Tuning the Catalytic Selectivity of Copper Using TiO 2 : Water‐Gas Shift versus CO Oxidation

As an early attempt to tune the selectivity of Cu catalysts through oxide deposition, we performed DFT calculations to study the water‐gas shift (WGS) and CO oxidation reactions at the interface of Cu(1 1 1) modified by TiO 2 clusters [TiO 2 /Cu(1 1 1)]. Pure Cu catalyzes both reactions, though the overall conversion is hindered by either H 2 O dissociation or O 2 dissociation.

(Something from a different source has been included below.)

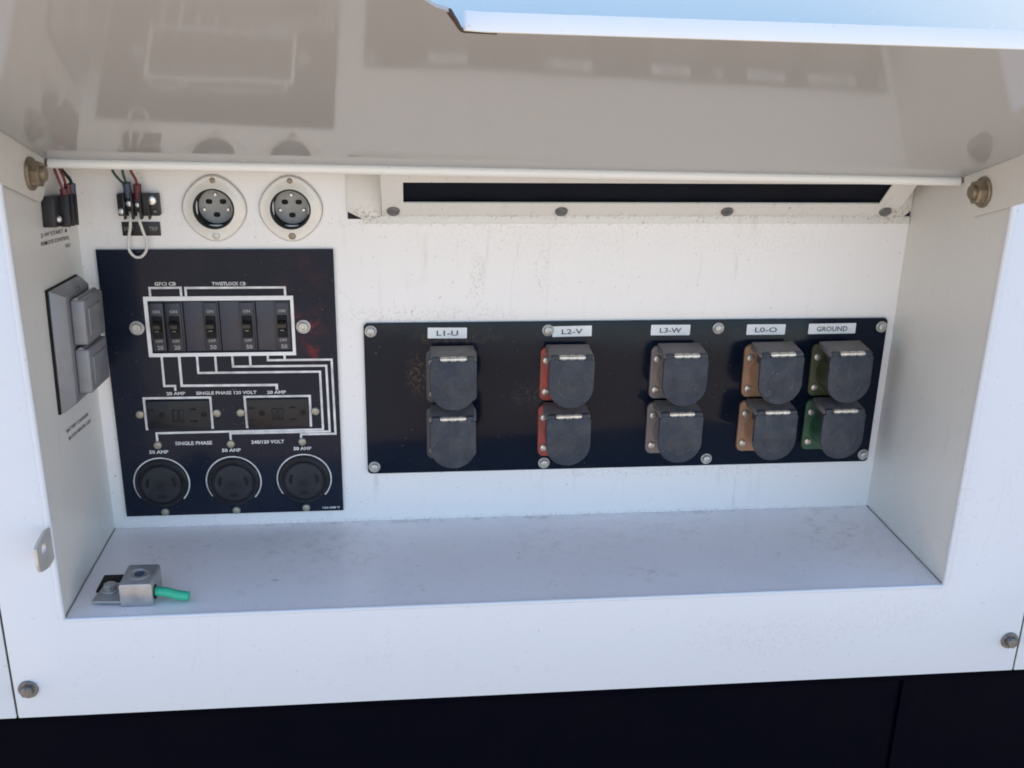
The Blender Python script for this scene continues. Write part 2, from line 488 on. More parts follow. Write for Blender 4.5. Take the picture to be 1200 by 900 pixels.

Our results show that after depositing TiO 2 , TiO 2 /Cu(1 1 1) promotes the CO oxidation reaction and suppresses the WGS reaction. The active Ti 3f Cu site at the TiO 2 /Cu(1 1 1) interface plays an essential role in tuning the selectivity. During the CO oxidation reaction, the Ti 3f Cu site enables the facile O 2 dissociation at the interface, which leads to the oxidation of the surface layer on Cu(1 1 1) and the formation of Cu 2 O. According to our calculations, the produced TiO 2 /Cu 2 O(1 1 1) interface is active toward CO oxidation, which not only binds O 2 and CO well but also enables a facile OO bond cleavage via the OOCO intermediate. During the WGS reaction, the Ti 3f Cu site is poisoned by CO and the rate‐limiting H 2 O dissociation and therefore the overall WGS is hindered. The results suggest that high selectivity, one of the focuses for next generation catalysts, can be achieved by modifying the chemical properties of the interface.